TASK DIRECTIONS: Quote verbatim every line from the line containing "tag(obj('ceiling_beam', bm, M['beam']), 'narrow" to the line containing "def b2(z, y): return xal(y, z), xar(y, z)", inclusive of both, and no other line.
________
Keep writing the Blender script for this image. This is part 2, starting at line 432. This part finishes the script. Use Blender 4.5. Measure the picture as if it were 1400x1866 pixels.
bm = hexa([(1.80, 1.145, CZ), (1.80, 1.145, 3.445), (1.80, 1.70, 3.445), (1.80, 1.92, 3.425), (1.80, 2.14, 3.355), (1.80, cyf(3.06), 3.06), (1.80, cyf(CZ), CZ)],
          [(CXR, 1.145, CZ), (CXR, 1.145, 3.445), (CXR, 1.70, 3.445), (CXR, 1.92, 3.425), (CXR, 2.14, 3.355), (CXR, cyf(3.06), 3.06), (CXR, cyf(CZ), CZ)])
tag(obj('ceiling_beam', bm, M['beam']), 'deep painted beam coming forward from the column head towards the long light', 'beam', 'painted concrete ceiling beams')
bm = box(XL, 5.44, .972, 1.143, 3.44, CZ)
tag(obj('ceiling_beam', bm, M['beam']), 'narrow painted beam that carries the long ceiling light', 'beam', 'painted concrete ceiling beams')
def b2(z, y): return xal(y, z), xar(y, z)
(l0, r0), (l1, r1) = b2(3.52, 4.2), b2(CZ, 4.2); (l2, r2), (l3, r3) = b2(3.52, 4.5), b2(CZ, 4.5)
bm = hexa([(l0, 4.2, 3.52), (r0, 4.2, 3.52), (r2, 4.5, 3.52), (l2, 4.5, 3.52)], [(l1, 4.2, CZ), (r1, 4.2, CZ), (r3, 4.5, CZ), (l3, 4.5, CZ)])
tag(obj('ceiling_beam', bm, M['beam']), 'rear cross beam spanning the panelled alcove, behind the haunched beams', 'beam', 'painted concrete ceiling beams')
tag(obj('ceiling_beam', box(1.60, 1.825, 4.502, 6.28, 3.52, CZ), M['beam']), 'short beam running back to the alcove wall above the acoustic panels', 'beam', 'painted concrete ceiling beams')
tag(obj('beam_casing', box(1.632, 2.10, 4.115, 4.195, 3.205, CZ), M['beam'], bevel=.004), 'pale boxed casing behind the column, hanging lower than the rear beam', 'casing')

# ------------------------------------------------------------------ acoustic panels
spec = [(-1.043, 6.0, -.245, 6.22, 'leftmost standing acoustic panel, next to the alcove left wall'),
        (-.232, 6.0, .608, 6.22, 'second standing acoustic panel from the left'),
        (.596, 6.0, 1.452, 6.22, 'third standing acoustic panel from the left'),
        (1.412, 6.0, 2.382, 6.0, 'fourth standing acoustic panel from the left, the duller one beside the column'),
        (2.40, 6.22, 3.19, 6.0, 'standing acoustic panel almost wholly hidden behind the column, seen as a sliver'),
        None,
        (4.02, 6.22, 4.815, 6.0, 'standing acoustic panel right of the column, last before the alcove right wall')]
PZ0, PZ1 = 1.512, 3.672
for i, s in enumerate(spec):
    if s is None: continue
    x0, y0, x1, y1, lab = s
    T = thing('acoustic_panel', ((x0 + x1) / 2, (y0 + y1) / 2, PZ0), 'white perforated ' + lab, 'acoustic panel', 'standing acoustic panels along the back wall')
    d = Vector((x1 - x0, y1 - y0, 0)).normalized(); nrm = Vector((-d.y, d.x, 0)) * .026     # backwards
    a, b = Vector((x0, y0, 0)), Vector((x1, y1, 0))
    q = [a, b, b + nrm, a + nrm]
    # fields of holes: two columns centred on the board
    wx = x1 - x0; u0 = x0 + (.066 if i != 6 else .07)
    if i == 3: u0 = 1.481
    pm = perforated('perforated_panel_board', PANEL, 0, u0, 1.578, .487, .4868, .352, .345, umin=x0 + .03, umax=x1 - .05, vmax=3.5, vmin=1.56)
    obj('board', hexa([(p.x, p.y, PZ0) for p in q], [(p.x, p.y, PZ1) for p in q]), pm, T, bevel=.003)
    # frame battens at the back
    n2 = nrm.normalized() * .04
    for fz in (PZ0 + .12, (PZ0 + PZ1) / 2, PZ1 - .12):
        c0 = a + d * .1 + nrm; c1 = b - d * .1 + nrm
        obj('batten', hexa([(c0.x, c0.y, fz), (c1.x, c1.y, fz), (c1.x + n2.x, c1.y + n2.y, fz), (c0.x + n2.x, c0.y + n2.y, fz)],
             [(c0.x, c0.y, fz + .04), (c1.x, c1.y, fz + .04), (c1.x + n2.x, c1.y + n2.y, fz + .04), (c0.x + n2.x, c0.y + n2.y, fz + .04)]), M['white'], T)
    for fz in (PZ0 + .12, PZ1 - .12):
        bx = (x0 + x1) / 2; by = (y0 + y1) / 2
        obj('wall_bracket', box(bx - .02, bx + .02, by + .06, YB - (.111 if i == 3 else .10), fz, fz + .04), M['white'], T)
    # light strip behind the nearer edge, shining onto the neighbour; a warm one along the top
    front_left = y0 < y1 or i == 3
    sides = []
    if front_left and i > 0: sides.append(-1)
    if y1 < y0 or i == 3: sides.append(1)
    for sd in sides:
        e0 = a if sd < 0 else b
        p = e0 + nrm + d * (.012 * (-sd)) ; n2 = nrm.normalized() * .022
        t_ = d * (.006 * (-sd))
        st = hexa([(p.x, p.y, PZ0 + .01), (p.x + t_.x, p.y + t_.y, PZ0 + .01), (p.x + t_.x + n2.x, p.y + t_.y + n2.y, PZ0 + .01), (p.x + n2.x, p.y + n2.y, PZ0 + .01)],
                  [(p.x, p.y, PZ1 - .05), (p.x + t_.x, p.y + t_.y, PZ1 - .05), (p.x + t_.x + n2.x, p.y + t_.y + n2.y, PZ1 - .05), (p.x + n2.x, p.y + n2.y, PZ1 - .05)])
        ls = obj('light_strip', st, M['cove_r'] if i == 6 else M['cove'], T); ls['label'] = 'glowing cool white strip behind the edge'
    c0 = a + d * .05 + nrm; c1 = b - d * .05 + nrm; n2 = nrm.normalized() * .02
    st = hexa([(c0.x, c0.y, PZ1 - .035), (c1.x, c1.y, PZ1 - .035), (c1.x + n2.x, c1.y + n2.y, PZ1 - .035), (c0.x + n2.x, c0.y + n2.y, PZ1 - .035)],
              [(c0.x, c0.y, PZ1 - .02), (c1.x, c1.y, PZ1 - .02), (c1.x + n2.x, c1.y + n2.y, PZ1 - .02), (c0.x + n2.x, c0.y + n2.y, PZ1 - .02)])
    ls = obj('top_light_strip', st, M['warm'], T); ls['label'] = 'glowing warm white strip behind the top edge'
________
THE OUTPUT:
tag(obj('ceiling_beam', bm, M['beam']), 'narrow painted beam that carries the long ceiling light', 'beam', 'painted concrete ceiling beams')
def b2(z, y): return xal(y, z), xar(y, z)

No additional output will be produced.